ARCHITEKTUR: Mauern wie bei Schlüter – Franco Stella stellt überarbeitete Pläne für das Berliner Stadtschloss vor

ARCHITEKTUR: Mauern wie bei Schlüter

Franco Stella stellt überarbeitete Pläne für
das Berliner Stadtschloss vor

BERLIN –
Nachdem Franco Stella im Herbst 2008 den Architektenwettbewerb gewonnen und
dann der Bundesbauminister den Baustart aus Kostengründen verschoben hatte, war
es recht ruhig geworden um den Bau des Berliner Stadtschlosses. Aber das
Interesse an dem Projekt scheint ungebrochen. Jedenfalls waren am Mittwochabend
400 Menschen gekommen, um bei der öffentlichen Präsentation von Stellas
überarbeiteten Entwürfen dabei zu sein. Die Veranstaltung musste kurzfristig in
einen größeren Saal verlegt werden.

Stella war bis zum Gewinn des Architektenwettbewerbs in
Deutschland kaum bekannt. Mit einem Projekt, das auch nur annähernd mit dem
Berliner Schloss vergleichbar ist, war er nie befasst. Das führte zu
Misstrauen. Mitbewerber Hans Kollhoff reichte Klage ein, aber ohne Erfolg.
Stella war der Sieg im Wettbewerb nicht aberkannt worden. Trotzdem haben ihn
viele seiner deutschen Kollegen bespöttelt.

Nun nutzte der Italiener den öffentlichen Auftritt in der
Humboldt-Universität, um ins Schwärmen zu geraten. Stella hatte das Publikum
von Beginn an auf seiner Seite. „Das Schloss lag nicht in Berlin, das Schloss
war Berlin“, zitierte auch er den Verleger Wolf Jobst Siedler, der stolz darauf
verweisen kann, den Kernsatz aller Schlossfreunde formuliert zu haben.

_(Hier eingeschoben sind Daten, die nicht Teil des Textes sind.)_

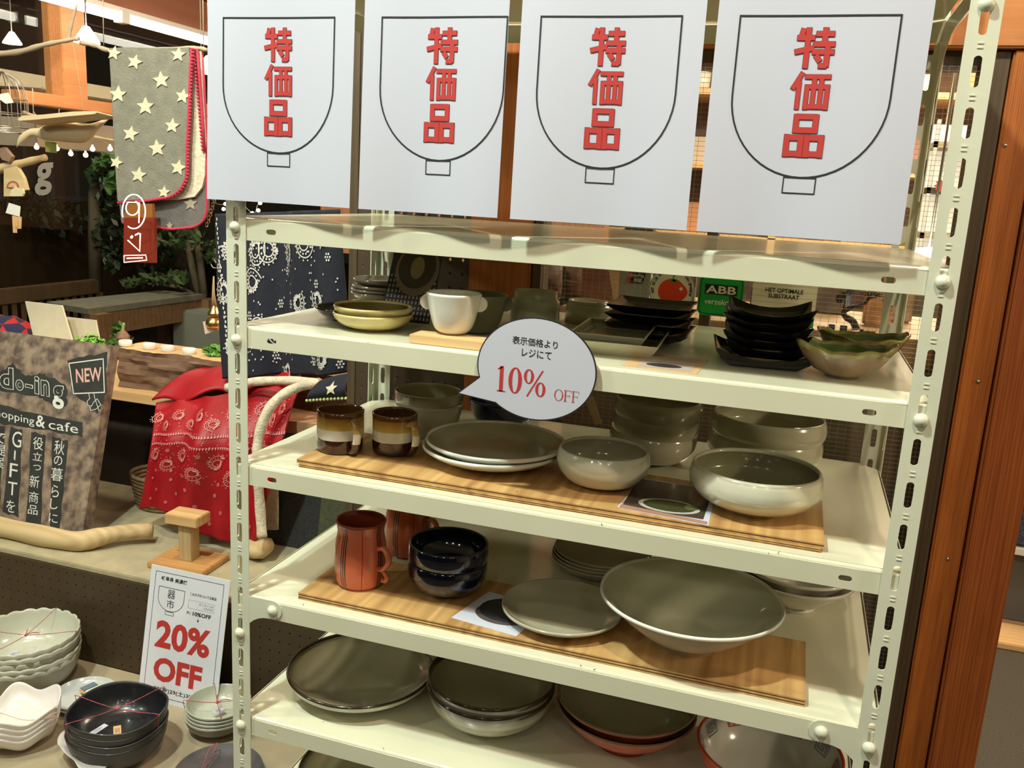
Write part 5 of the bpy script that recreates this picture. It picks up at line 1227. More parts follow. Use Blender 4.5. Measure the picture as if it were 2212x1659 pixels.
for (u, v, r_, a_) in stars:
    pts = [PB(u + q[0], v + q[1], -.0122) - sb_o for q in star(0, 0, r_, 5, .45, -PI / 2 + a_)]
    bm = bmesh.new(); prism(bm, pts, (0, -.0025, 0)); from_bm('star', bm, M_star, sbk)
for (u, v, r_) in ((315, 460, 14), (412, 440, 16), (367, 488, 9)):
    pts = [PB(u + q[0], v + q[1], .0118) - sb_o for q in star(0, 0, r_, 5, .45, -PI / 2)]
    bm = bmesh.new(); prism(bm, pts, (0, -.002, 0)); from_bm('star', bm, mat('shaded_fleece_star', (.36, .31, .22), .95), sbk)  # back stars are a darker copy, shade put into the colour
M_branch = wood('branch_bark', (.34, .27, .17), (.50, .41, .28), 'X', 40, .8, .6)
def branch(name, label, pts, r0, r1, m=M_branch, ends=True):
    P_ = smoothpts([PY(*q) for q in pts], 5); n_ = len(P_)
    return tagp(tubeobj(name, P_, [r0 + (r1 - r0) * i / (n_ - 1) + .0008 * math.sin(i * 1.7) for i in range(n_)], m, None, 10), label, 'branch')
branch('hanging_branch', 'thin branch the star blanket hangs over', [(175, 92, .93), (205, 98, .92), (240, 109, .90), (330, 108, .905), (420, 104, .905), (447, 108, .90)], .006, .005)
branch('hanging_branch', 'grey branch at the upper left with an upright twig', [(-30, 118, 1.0), (40, 112, 1.0), (90, 98, 1.0), (140, 88, 1.0), (170, 83, 1.0)], .0085, .005)
branch('twig', 'upright twig on the grey branch at the upper left', [(148, 88, 1.0), (154, 55, 1.0), (166, 10, 1.0)], .005, .003)
branch('hanging_branch', 'pale branch above the rainbow ornament', [(-20, 372, .95), (10, 362, .95), (50, 352, .95), (98, 340, .95)], .014, .009, M_drift)
branch('hanging_branch', 'slim branch in front of the carved bird', [(50, 242, .98), (80, 252, .98), (112, 262, .98)], .004, .005, M_drift)
branch('hanging_branch', 'short pale twig behind the fairy lights', [(196, 294, 1.0), (245, 303, 1.0)], .004, .003, M_drift)
def cord(label, pts, r=.0012, m=None, name='cord'): return tagp(tubeobj(name, [PY(*q) for q in pts], r, m or mat('jute', (.42, .33, .2), .9), None, 5), label, 'cord')
cord('cord holding up the left end of the blanket branch', [(222, -20, .92), (224, 98, .92)]); cord('cord holding up the right end of the blanket branch', [(438, -20, .905), (440, 106, .905)])
cord('dark cord running down past the timber post to the bird', [(158, 95, 1.0), (175, 200, 1.0), (183, 250, 1.0)], .0008); cord('cord from the lamp frame to the slim branch', [(70, 190, .98), (72, 240, .98), (80, 252, .98)])
cord('cord from the bird neck up to the cage branch', [(73, 285, .95), (71, 192, .95)], .001); cord('short cord above the carved bird back', [(128, 235, .95), (126, 258, .95)], .001)
# carved flying bird
bd = thing('carved_bird', 'carved wooden flying bird with long neck and spread wings', 'ornament', PY(150, 290, .93))
bo = bd.location.copy()
M_bird = wood('bird_wood', (.56, .43, .25), (.70, .58, .38), 'X', 20, .6, .2)
def tubeell(name, pts, ry, rz_, m, parent):
    bm = bmesh.new(); tube(bm, pts, 1.0, 14); n_ = len(pts); vs = list(bm.verts)
    for i in range(n_):
        c_ = Vector(pts[i])
        for k in range(14): v = vs[i * 14 + k]; d = v.co - c_; v.co = c_ + Vector((d.x * rz_[i], d.y * ry[i], d.z * rz_[i]))
    return from_bm(name, bm, m, parent, True)
body = smoothpts([PY(u, v, .93) - bo for u, v in ((36, 318), (48, 300), (68, 286), (95, 288), (120, 284), (150, 285), (180, 288), (205, 275), (235, 255))], 3)
nb_ = len(body); prof_ = [.001, .004, .008, .010, .0105, .010, .010, .011, .013, .018, .022, .024, .026, .027, .028, .028, .027, .026, .024, .021, .017, .012, .008, .005, .002][:nb_]; prof_ += [.002] * (nb_ - len(prof_))
tubeell('body', body, [p * .8 for p in prof_], prof_, M_bird, bd)
for k, (q, dy) in enumerate((([(84, 268), (95, 260), (140, 258), (200, 252), (250, 251), (254, 254), (248, 257), (190, 262), (130, 268), (90, 271)], -.02), ([(125, 262), (160, 254), (190, 249), (238, 246), (236, 250), (180, 258), (140, 264)], .03))):
    bm = bmesh.new(); prism(bm, [PY(u, v, .93 + dy) - bo for u, v in q], (0, .07 * (1 if k else -1), .006)); from_bm('wing', bm, M_bird, bd)
tagp(quadbox('green_tag', [PY(97, 305, .95), PY(122, 308, .95), PY(122, 331, .95), PY(98, 328, .95)], (0, .001, 0), mat('lime_card', (.36, .40, .08), .7)), 'small lime green card hanging under the carved bird', 'tag')
# bird cage
cg = thing('wire_birdcage', 'round wire birdcage cut by the left edge of the photo', 'birdcage', PY(12, 285, .95)); co = cg.location.copy()
rad = .058
for k in range(14):
    a = 2 * PI * k / 14; d = Vector((math.cos(a) * rad, math.sin(a) * rad, 0))
    tubeobj('cage_wire', smoothpts([d, d + Vector((0, 0, .09)), d * .75 + Vector((0, 0, .135)), Vector((0, 0, .16))], 5), .0012, M_metal, cg, 5)
for (z, rr) in ((0, .0022), (.004, .0018), (.008, .0018), (.014, .0015), (.05, .0012), (.09, .0012)):
    tubeobj('cage_ring', [Vector((rad * math.cos(a), rad * math.sin(a), z)) for a in [2 * PI * i / 28 for i in range(29)]], rr, M_metal, cg, 6)
tagp(quadbox('cage_tag', [PY(0, 215, .89), PY(12, 224, .89), PY(29, 222, .89), PY(18, 200, .89), PY(0, 203, .89)], (0, .0008, 0), M_white), 'white paper tag hanging on the birdcage', 'tag')
tagp(quadbox('driftwood_board', [PY(-5, 185, 1.02), PY(88, 190, 1.02), PY(88, 187, 1.02), PY(-5, 178, 1.02)], (0, .02, 0), M_branch), 'flat driftwood strip behind the birdcage', 'branch')
# hanging wooden ornament cluster with rainbow, tag and chimes
orn = thing('rainbow_ornament', 'hanging driftwood ornament with a small painted rainbow and cloud', 'ornament', PY(25, 380, .93)); oo = orn.location.copy()
def flat(name, q, y, th, m, parent, o0): bm = bmesh.new(); prism(bm, [PY(u, v, y) - o0 for u, v in q], (0, th, 0)); return from_bm(name, bm, m, parent)
flat('wooden_back', [(8, 365), (35, 358), (50, 385), (57, 410), (50, 412), (30, 405), (28, 424), (8, 424)], .94, .012, M_drift, orn, oo)
for k, (r_, m) in enumerate(((13, mat('rb_dark', (.16, .12, .07), .8)), (10.5, mat('rb_red', (.55, .16, .10), .8)), (8, mat('rb_orange', (.60, .42, .16), .8)), (5.5, mat('rb_pink', (.55, .30, .2), .8)))):
    flat('rainbow_band', arc_px(27, 405, r_, r_ * 1.1, 180, 360, 10), .938 - .001 * k, .002, m, orn, oo)
flat('cloud', [(20, 424), (24, 410), (32, 404), (40, 408), (48, 407), (51, 417), (48, 424)], .932, .006, mat('cloud_wood', (.62, .56, .34), .8), orn, oo)
for (q, lb_, nm_) in (([(19, 438), (44, 446), (42, 468), (12, 460)], 'white label with printed lines under the rainbow ornament', 'label_card'), ([(0, 320), (8, 318), (25, 338), (20, 350), (4, 345), (-4, 330)], 'dark wooden heart-shaped piece hanging at the left edge', 'wooden_heart')):
    tagp(quadbox(nm_, [PY(u, v, .93) for u, v in q], (0, .001 if nm_ == 'label_card' else .012, 0), M_white if nm_ == 'label_card' else mat('brown_heart', (.24, .15, .09), .6)), lb_, 'tag' if nm_ == 'label_card' else 'ornament')
ch_ = thing('wooden_chimes', 'three short pale wooden chime sticks under the label', 'chimes', PY(32, 468, .93))
for (u0, v0, u1, v1) in ((29, 466, 31, 503), (35, 468, 37, 490), (41, 468, 40, 494)):
    flat('chime_stick', [(u0 - 3, v0), (u0 + 3, v0), (u1 + 3, v1), (u1 - 3, v1)], .93, .005, M_pine, ch_, ch_.location)
# fairy lights
M_bulb = mat('warm_bulb', (1.0, .80, .52), .3, emit=3.0)
fl_t = thing('fairy_lights', 'string of round warm fairy lights below the carved bird', 'lights', PY(120, 305, .97)); fo = fl_t.location.copy()
wr = [(118, 305), (128, 318), (152, 324), (180, 325), (195, 318), (212, 300), (240, 318), (250, 322)]
tubeobj('wire', smoothpts([PY(u, v, .97) - fo for u, v in wr], 4), .001, mat('clear_cable', (.45, .42, .33), .5), fl_t, 5)
for (u, v) in ((79, 318), (123, 321), (153, 332), (185, 335), (200, 322), (238, 321)):
    lathe('bulb', [(0, -.007), (.005, -.005), (.0068, 0), (.005, .005), (.0025, .007), (.0025, .011), (0, .011)], M_bulb, fl_t, 14, PY(u, v, .97) - fo)
fl2 = thing('fairy_lights', 'string of warm fairy lights by the top left of the second shelf', 'lights', PY(470, 440, 1.1)); fo = fl2.location.copy()
tubeobj('wire', smoothpts([PY(u, v, 1.1) - fo for u, v in ((440, 400), (462, 436), (486, 442), (520, 440), (548, 462), (558, 440), (575, 430))], 4), .001, mat('clear_cable', (.45, .42, .33), .5), fl2, 5)
tubeobj('wire', [PY(440, 400, 1.1) - fo, Vector((PY(440, 400, 1.1).x, 1.1, 2.6)) - fo], .001, mat('clear_cable', (.45, .42, .33), .5), fl2, 5)
for (u, v) in ((487, 441), (483, 452), (545, 461), (558, 455), (562, 439), (698, 460)): lathe('bulb', [(0, -.005), (.0045, -.003), (.0055, 0), (.0045, .004), (0, .006)], M_bulb, fl2, 12, PY(u, v, 1.1) - fo)
# brass hangings between blanket and post
bs = thing('hanging_brass_bell', 'brass bell-shaped tassel hanging left of the left rack post', 'ornament', PY(463, 680, 1.0)); 
lathe('bell', [(0, .028), (.006, .027), (.010, .018), (.016, .006), (.019, 0), (.017, 0), (0, .012)], M_brass, bs, 24); lathe('lower_bell', [(0, -.004), (.016, -.006), (.024, -.022), (.022, -.034), (0, -.036)], M_brass, bs, 24)
tubeobj('rope', [Vector((0, 0, .026)), Vector((-.002, 0, .06)), Vector((.0, 0, .105))], [.007, .004, .002], mat('jute_tassel', (.48, .35, .18), .9), bs)
tagp(quadbox('hanging_label', [PY(438, 695, .99), PY(470, 692, .99), PY(472, 712, .99), PY(443, 722, .99)], (0, .001, 0), mat('pinkish_label', (.62, .52, .42), .8)), 'pinkish paper label under the brass tassel', 'tag')
chn = thing('brass_chain', 'brass chain with hook hanging beside the first poster', 'chain', PY(458, 440, .96)); cho = chn.location.copy()
for k in range(9):
    p = PY(464 - 2.2 * k + (k % 2) * 1.5, 428 + k * 7.2, .96) - cho
    tubeobj('chain_link', [p + Vector((.0035 * math.cos(a) * (1 if k % 2 else .5), .0035 * math.cos(a) * (0 if k % 2 else .8), .0055 * math.sin(a))) for a in [2 * PI * i / 10 for i in range(11)]], .001, M_brass, chn, 5)
for k, (u, v) in enumerate(((455, 570), (462, 560))):
    tagp(tubeobj('steel_hook', [PY(u + 10 - 9 * math.cos(a), v + 9 * math.sin(a), .98) for a in [PI * i / 8 for i in range(9)]], .0014, M_metal, None, 6), ['steel hook above the brass tassel, lower one', 'steel hook above the brass tassel, upper one'][k], 'hook')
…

Bis zum Baubeginn werden noch mindestens zwei Jahre ins
Land gehen. Aber bereits Ende Juni soll auf dem Schlossplatz die Infobox
errichtet sein, in der das 552-Millionen-Euro-Projekt für Besucher im Kleinen
erlebbar wird. Zudem leistet die Stiftung Berliner Schloss-Humboldtforum mit
öffentlichen Debatten Überzeugungsarbeit. Am 8. Juni will die Stiftung das
Projekt absegnen. Danach wird es dem Haushaltsausschuss des Bundestags und
anschließend den Baubehörden zur Genehmigung vorgelegt. Im Jahr 2018 können,
wenn alles glatt läuft, die Nutzer einziehen: die Berliner Museen mit ihren
Sammlungen, die bislang in Dahlem zu sehen sind, Bereiche der
Humboldt-Universität und die Landesbibliothek.

Den Plänen zufolge erhalten drei Schlossfassaden –
Ausnahme ist die in Richtung Alexanderplatz – sowie Teile des Innenhofes und
einige Portale die ursprünglichen barocken Verzierungen zurück. Über dem
Eosanderportal wird eine Kuppel gebaut. Aus Kostengründen ist aber nur eine
vergleichsweise schlichte Stahlkonstruktion zu erwarten. Stella versicherte,
dass es sich bei den drei im Barockstil gestalteten Fassaden keineswegs um
Attrappen handeln werde. Das Mauerwerk, das die Figuren und Verzierungen trage,
werde 60 Zentimeter stark sein, also wie beim Originalbau von Andreas Schlüter.

Die Kosten für den Zierrat müssen von Spendern gedeckt
werden. Gebraucht werden 80 Millionen Euro. „Der aktuelle Spendenstand weist 15
Millionen Euro Barvermögen aus“, sagte Wilhelm von Boddien, der nimmermüde
Schlossförderer und Spendensammler. Feste Zusagen gebe es über weitere sieben
Millionen Euro. Angesichts dessen, dass mit dem Bau noch gar nicht begonnen
wurde, sei das eine erhebliche Summe, so von Boddien. 19 Jahre sind es
inzwischen her, als er den Förderverein Berliner Schloss initiiert hatte. Es
scheint, dass der Hamburger das Ergebnis seiner Bemühungen tatsächlich noch
bestaunen kann. (Von Stephan Laude).